Intel Medfield and Merrifield High-Speed UART DMA controller
Handles direct memory access for the high-speed UART blocks built into Intel's Medfield and Merrifield Atom systems-on-chip, the smartphone-oriented x86 platforms found in early-2010s devices like the Motorola RAZR i and Atom Z3480 phones. It is a SoC-specific helper block, not a general-purpose DMA engine, and is bound to just two Intel PCI IDs.
recommendation
Worth keeping but documenting its niche, because the only hardware that uses it was Intel's short-lived Medfield and Merrifield phone chips (Q1 2014, now discontinued and end-of-servicing). Despite the obscure user base, the code is still being touched upstream — including 2026 maintenance and API-modernisation patches — so there is no current push to remove it, and there is no generic successor driver since the UART DMA block is SoC-specific.
repository signals
sources
- lore.kernel.org
The driver still received upstream maintenance in 2026 (`dmaengine: hsu: use kzalloc_flex()`), so it is not abandoned in-tree.
- lore.kernel.org
The PCI side also saw a 2026 API-conversion patch (`Replace pci_alloc_irq_vectors() with pcim_alloc_irq_vectors()`), indicating continued compile/runtime upkeep rather than removal.
- cateee.net
LKDDb ties this driver to only two Intel PCI IDs: 8086:081e (Medfield Serial IO HSUART DMA Controller) and 8086:1192 (Merrifield Serial IO HSUART DMA Controller).
- intel.com
Intel's Merrifield Atom Z3480 product page marks the platform as Q1'14, mobile, discontinued, end-of-servicing, and not offered as an embedded option.
- en.wikipedia.org
Medfield appeared in early-2010s smartphones such as the Motorola RAZR i, which was announced in September 2012.

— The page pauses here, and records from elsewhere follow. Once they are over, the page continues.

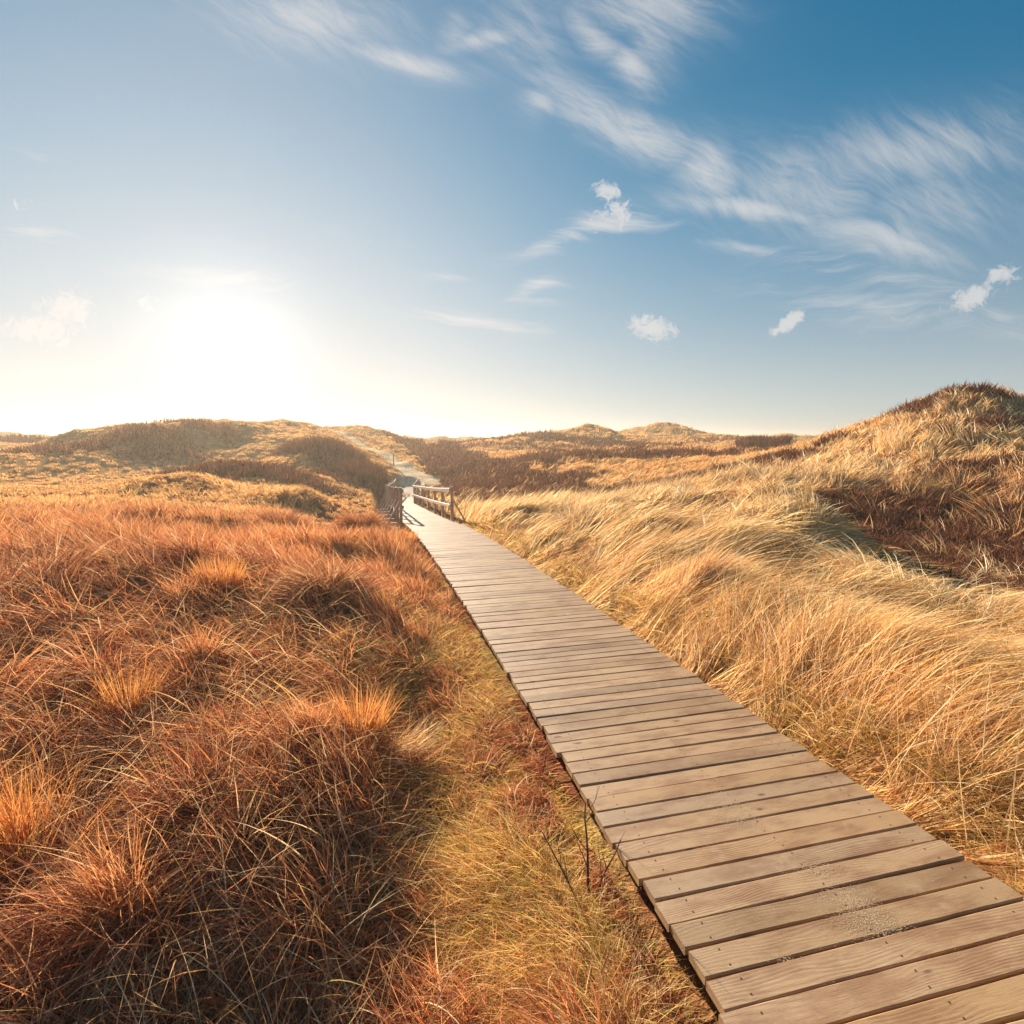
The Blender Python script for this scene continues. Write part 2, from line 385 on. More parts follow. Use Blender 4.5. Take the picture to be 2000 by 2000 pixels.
def height(X, Y, detail=True):
    X = np.asarray(X, float); Y = np.asarray(Y, float)
    z = raw_height(X, Y)
    R = np.hypot(X, Y)
    for bx, by, br, bh in BUMPS:
        z = z + bh * (.25 if bx < 0 and by < 5 else .5 if bx < 0 and by < 8 else .65 if by < 8 else 1) * np.exp(-((X - bx) ** 2 + (Y - by) ** 2) / (br * br))
    off, dz = deck_rel(X, Y)
    ao = np.abs(off)
    amp = 0.10 + 0.25 * sstep(8, 30, R) + 0.25 * sstep(30, 70, R) + 0.6 * sstep(90, 180, R)
    n = fbm(X * 0.55, Y * 0.55, 3, 4) * 0.5 + fbm(X * 0.22, Y * 0.22, 9, 3) * 0.5 * sstep(12, 40, R) + fbm(X * 0.06, Y * 0.06, 5, 4) * 1.6 * sstep(50, 130, R) + np.abs(fbm(X * 0.16, Y * 0.16, 15, 4)) * 1.5 * sstep(30, 60, R)
    z = z + amp * n * sstep(0.7, 2.0, ao)
    if detail:
        z = z + 0.03 * fbm(X * 3.1, Y * 3.1, 21, 3) * sstep(0.6, 1.2, ao)
    k = 1 - sstep(0.95, np.where(off < 0, 1.7, 1.25), ao)
    under = dz - np.where(Y > 15.5, 0.45 + 0.25 * sstep(16, 22, Y) - 0.6 * sstep(37, 42, Y), 0.24)
    z = np.where(off < 90, z * (1 - k) + np.minimum(under, 9) * k, z)
    # out to the shore: the land sinks under the sea
    z = z - sstep(260, 700, R) * 16
    return z


# vegetation zones: ellipses (x, y, rx, ry, angle) given by photo pixel and distance
ZH = []
HB = [(758, 846, 73, .9), (800, 872, 66, 1.6), (850, 900, 54, 1.9), (920, 930, 42, 2.0), (1010, 952, 33, 2.4), (1120, 962, 27, 2.6), (1250, 955, 25, 2.0), (1400, 940, 24, 1.2)]
def H(px, py, Y, rx, ry, ang=0.0):
    u, d = rays(px, py); ZH.append((u * Y, Y, rx, ry, math.radians(ang)))
for a in [(700, 930, 37, 3.6, 4.5), (630, 900, 41, 3.0, 2.4), (480, 935, 28, 4.2, 2.6), (60, 925, 40, 9, 4), (200, 915, 42, 4, 2), (400, 888, 47, 3.5, 1.6), (330, 905, 42, 3, 1.6), (40, 862, 66, 16, 4),
          (880, 900, 56, 2.6, 13, 8), (930, 925, 42, 4.0, 8, 10), (1000, 945, 33, 5, 5), (1120, 965, 25, 6.5, 3.5), (1280, 955, 24, 4, 3), (1420, 930, 25, 4, 2.2),
          (1000, 868, 78, 8, 4), (1210, 872, 75, 9, 3), (1060, 905, 45, 6, 3), (1330, 900, 45, 8, 3), (1180, 893, 52, 5, 2),
          (1600, 985, 12.8, 2.0, 1.1), (1760, 1005, 11.8, 2.4, 1.6), (1920, 1030, 11.0, 2.6, 1.9), (1980, 1100, 8.4, 1.4, 1.1), (1560, 972, 14.6, 2.4, 1.3), (1480, 960, 15, 1.5, .7), (1720, 985, 14.4, 2.8, 1.5), (1900, 985, 13.8, 3.0, 1.6),
          (1830, 790, 25, 2.5, 1.2), (1920, 900, 17, 1.8, .7), (1950, 845, 21, 2.5, .8)]: H(*a)
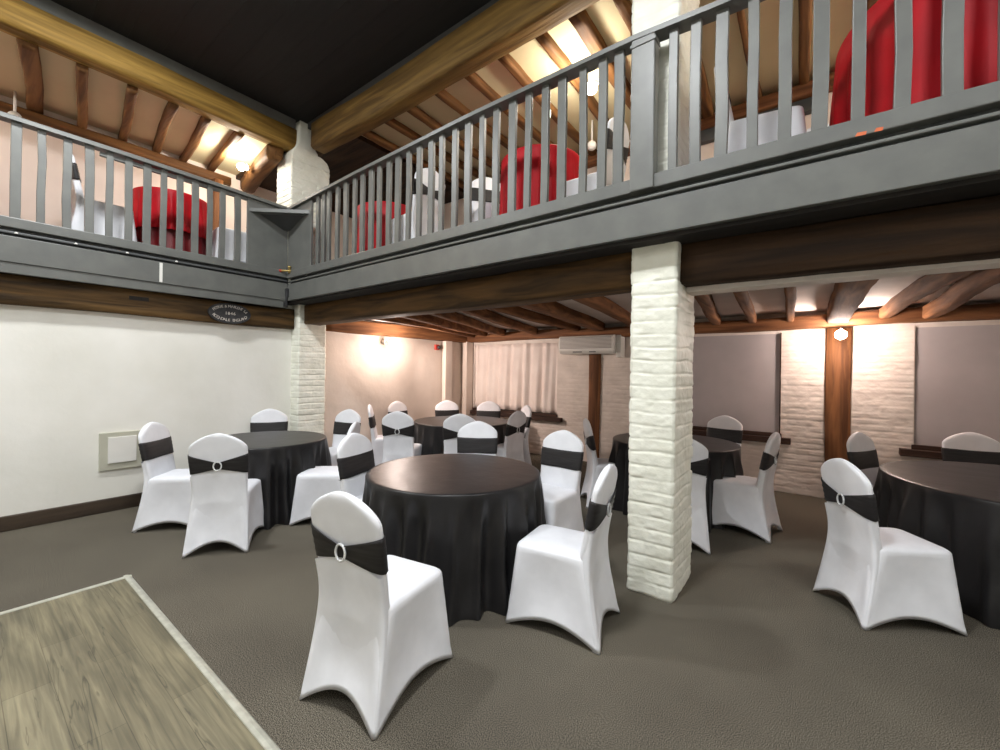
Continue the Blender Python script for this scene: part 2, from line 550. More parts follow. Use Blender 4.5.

codex reasoning notes (technical)
Real driver: `drivers/dma/hsu` contains DMA engine core plus PCI probe code for Intel HSUART DMA. Lore evidence came from `lore_file_timeline` on `drivers/dma/hsu/hsu.c` and `drivers/dma/hsu/pci.c`; both showed 2026 maintenance patches and no visible removal signal in the sampled history, so I backed off from deprecate to keep-annotate despite old hardware. Deployment evidence came from web search results: LKDDb identified only Medfield/Merrifield PCI IDs; Intel's product page showed Merrifield mobile parts are discontinued/end-of-servicing; Wikipedia results placed Medfield devices in 2012-era phones. That points to legacy/collector/industrial leftovers only, with low present-day deployments and no obvious generic replacement driver because this is a SoC-specific UART DMA block rather than a swappable DMA-controller class successor.